MINSK, June 1 /TASS/. The self-proclaimed Donetsk People’s Republic and the Lugansk People’s Republic are against the deployment of any military contingents in their territories, including the OSCE police mission, Viktoria Talakina, the press secretary of the DPR representative in the Contact Group for the Ukraine settlement, said after the Contact Group’s meeting in Minsk on Wednesday.
"The stances of the DPR and LPR concerning this matter remain unchanged. We do not want to see any military contingents deployed in the territories of the people’s republics," Talakina wrote on her page in Facebook.
"The OSCE Special Monitoring Mission is a civil rather than a military organization, which is supposed to control and verify the implementation of the [Minsk} Accords under the Package of Measures [Minsk-2]. The task of law enforcers is to guard law and order," Talakina said.

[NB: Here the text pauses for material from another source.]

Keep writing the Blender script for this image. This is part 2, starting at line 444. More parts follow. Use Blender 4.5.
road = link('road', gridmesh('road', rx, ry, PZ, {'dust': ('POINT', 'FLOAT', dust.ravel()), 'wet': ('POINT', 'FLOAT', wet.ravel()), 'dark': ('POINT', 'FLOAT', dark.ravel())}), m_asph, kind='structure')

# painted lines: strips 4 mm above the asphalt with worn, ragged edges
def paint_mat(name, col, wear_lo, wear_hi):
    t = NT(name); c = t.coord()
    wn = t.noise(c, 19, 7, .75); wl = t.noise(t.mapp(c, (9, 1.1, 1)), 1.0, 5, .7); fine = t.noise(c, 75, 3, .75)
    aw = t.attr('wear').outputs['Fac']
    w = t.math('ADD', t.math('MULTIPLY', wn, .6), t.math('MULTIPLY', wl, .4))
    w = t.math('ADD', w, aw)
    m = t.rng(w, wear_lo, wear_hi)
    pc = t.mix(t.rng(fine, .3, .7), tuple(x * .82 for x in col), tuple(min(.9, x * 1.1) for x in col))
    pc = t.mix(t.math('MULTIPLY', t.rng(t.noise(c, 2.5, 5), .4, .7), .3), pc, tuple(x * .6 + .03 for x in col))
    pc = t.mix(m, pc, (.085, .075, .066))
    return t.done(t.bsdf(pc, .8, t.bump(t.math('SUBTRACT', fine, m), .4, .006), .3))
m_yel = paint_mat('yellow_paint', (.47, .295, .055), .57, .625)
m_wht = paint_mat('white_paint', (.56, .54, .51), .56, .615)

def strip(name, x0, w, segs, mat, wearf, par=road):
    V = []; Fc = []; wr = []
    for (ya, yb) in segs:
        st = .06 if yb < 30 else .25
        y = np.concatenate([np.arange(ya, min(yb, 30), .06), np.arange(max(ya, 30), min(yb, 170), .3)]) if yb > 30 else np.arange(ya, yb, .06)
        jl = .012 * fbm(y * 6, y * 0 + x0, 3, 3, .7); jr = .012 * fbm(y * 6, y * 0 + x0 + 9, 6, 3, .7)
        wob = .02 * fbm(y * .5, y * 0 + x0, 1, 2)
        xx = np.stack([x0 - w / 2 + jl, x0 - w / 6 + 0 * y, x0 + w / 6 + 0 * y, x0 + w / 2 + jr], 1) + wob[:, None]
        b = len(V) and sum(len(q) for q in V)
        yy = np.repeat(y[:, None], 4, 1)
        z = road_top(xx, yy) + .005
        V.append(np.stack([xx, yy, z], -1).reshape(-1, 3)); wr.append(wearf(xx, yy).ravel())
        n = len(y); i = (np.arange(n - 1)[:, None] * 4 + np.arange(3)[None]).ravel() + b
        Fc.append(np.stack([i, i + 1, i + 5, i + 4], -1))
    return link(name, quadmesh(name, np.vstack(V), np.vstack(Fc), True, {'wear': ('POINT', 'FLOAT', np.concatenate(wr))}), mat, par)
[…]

Denis Pushilin, DPR’s representative in the Contact Group, told the Contact Group’s meeting on Wednesday that Ukrainian politicians’ statements that the Normandy Four countries, including Russia, had allegedly given consent to arming the OSCE Special Monitoring Mission (SMM) in Ukraine were false.
Ukraine’s representative in the political working group for the Ukraine settlement was close to disrupting its work after refusing to discuss some items on the group’s agenda, Viktoria Talakina, the press secretary of the special representative of the self-proclaimed Donetsk People’s Republic in the Contact Group for the settlement in Eastern Ukraine, said after the group’s meeting in Minsk on Wednesday.
"Ukraine was close to derailing the political group’s work for the second time. Another representative of the Ukrainian side said he was not authorized to discuss some items on the agenda," Talakina wrote in Facebook. She described such an attitude to the negotiations as outrageous.
According to Talakina, Ukraine has not submitted a single document ever since the political group started its work. By comparison, the representatives of the self-proclaimed republics have drawn up and presented three drafts of amendments to Ukraine’s constitution; two draft laws on elections and two drafts of a road map for the conflict’s peaceful settlement. "Russia also submitted a roadmap draft. The group’s OSCE coordinator has submitted more than 10 drafts," Talakina said.
"A logical conclusion comes to mind: who is genuinely interested in the conflict’s peaceful settlement and who is not?" Talakina concluded.
The Contact Group’s working groups for security, politics, humanitarian and economic issues met in Minsk on Wednesday.
Martin Sajdik, the Special Representative of the OSCE Chairperson-in-Office in Ukraine and in the Trilateral Contact Group for the Ukraine settlement, has voiced concern with increased incidents of violation of the ceasefire regime and the growing number of casualties in Donbass and has called for bringing all ceasefire breakers to justice.
"The meetings passed against the background of numerous violations of the ceasefire regime and growing military and civilian casualties. I am particularly concerned with civilian casualties, including attacks on unarmed observers," Sajdik said.
"I demand bringing all the violators to justice and calling froe guaranteeing immediate and unrestricted assess of the Special Monitoring Mission in the entire territory of the Donetsk and Lugansk regions," the OSCE special representative said.
According to him, participants in the security working group discussed possible cessation of military hostilities on the whole and ways of improving the work of the Joint Control and Coordination Center at a meeting on Wednesday.
"The group’s participants worked over concrete options for disengaging forces and creating certain buffer security zones along the entire line of contact," Sajdik said.
Ukrainian army units have shelled the areas adjacent to the line of contact in the self-proclaimed Donetsk People’s Republic (DPR) 211 times over the past 24 hours, the DPR operational command said on Wednesday.
The Contact Group for settlement in Eastern Ukraine agreed to introduce a new "silence regime" as of midnight on April 30 at a meeting in Minsk on April 29. But the sides in the Ukraine conflict continue accusing each other of truce violations.